Straight out of the University of Texas at Austin comes the world’s most powerful laser. I just assumed that most lasers were very powerful, but apparently the great state of Texas has the best one until someone else can come along and build an even more powerful laser or mounts this same laser to a shark’s head.
“With greater than one quadrillion watts of laser power, the level of output achieved on March 31 by the Texas Petawatt laser is equivalent to more than 2,000 times the output of all power plants in the United States and brighter than the Sun’s surface, according team leader and physicist at The University of Texas at Austin, Dr. Todd Ditmire.
The one quadrillion watt laser burst, which lasts just a 10th of a trillionth of a second (0.0000000000001 second) will be used to study the secrets of the universe by enabling examination of gases at extreme temperatures solids at pressures of many billions of atmospheres - even creating mini-supernovas and exploring energy made by controlled fusion.”
That sounds very nice (impossible, but nice). Maybe, though, we could use the beam for energy since it’s more than 2,000 times the output of all power plants in the United States. I’m all for studying the universe, but maybe we could eradicate everyone’s home energy bills and then I’ll personally promise to donate half of what my bill used to be to this project. Everyone wins! Also, if you could make a laser that does the same for natural gas, my Comcast bill, the wife’s cell phone bill and car payment, and maybe even my rent somehow, that’d be really cool too.
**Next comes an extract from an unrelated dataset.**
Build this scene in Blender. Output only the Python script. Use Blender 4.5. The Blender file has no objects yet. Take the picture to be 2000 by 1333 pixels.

The Texas Petawatt Project [University of Texas]












“I’m all for studying the universe, but maybe we could eradicate everyone’s home energy bills…”
Funny.
“Maybe, though, we could use the beam for energy since it’s more than 2,000 times the output of all power plants in the United States.”
Uh… What?
Just to clarify my skepticism with you statement about solving the world’s energy woes:
If you multiply the amount of power that that laser emits (1×10^15 watts) by the amount of time that it was emitting (1×10^-13 seconds = 1.667×10^-15 hours), you get 1.667 watt-hours. To put that into perspective, if you leave a 60-watt lightbulb on for an hour, that’s 60 watt-hours. You 1000-watt PC power supply (at full capacity) for an hour, that’s 1000 watt-hours (or 1 kilowatt-hour, the basic unit for which your power company charges you something like $0.10 or $0.15). SO, if you leave that 60-watt bulb on for an hour, it will consume 40 times the energy that this laser put out. Just. one. bulb.
What’s more, the energy needs to come from somewhere. The laser didn’t CREATE energy, it BURNED energy.
Long comment, I know, but that statement made my brain hurt. Let the engineers do the thinking.
Yeah. I wasn’t quite sure how it could output all that energy with out using at least that much energy and then some. Seems impossible.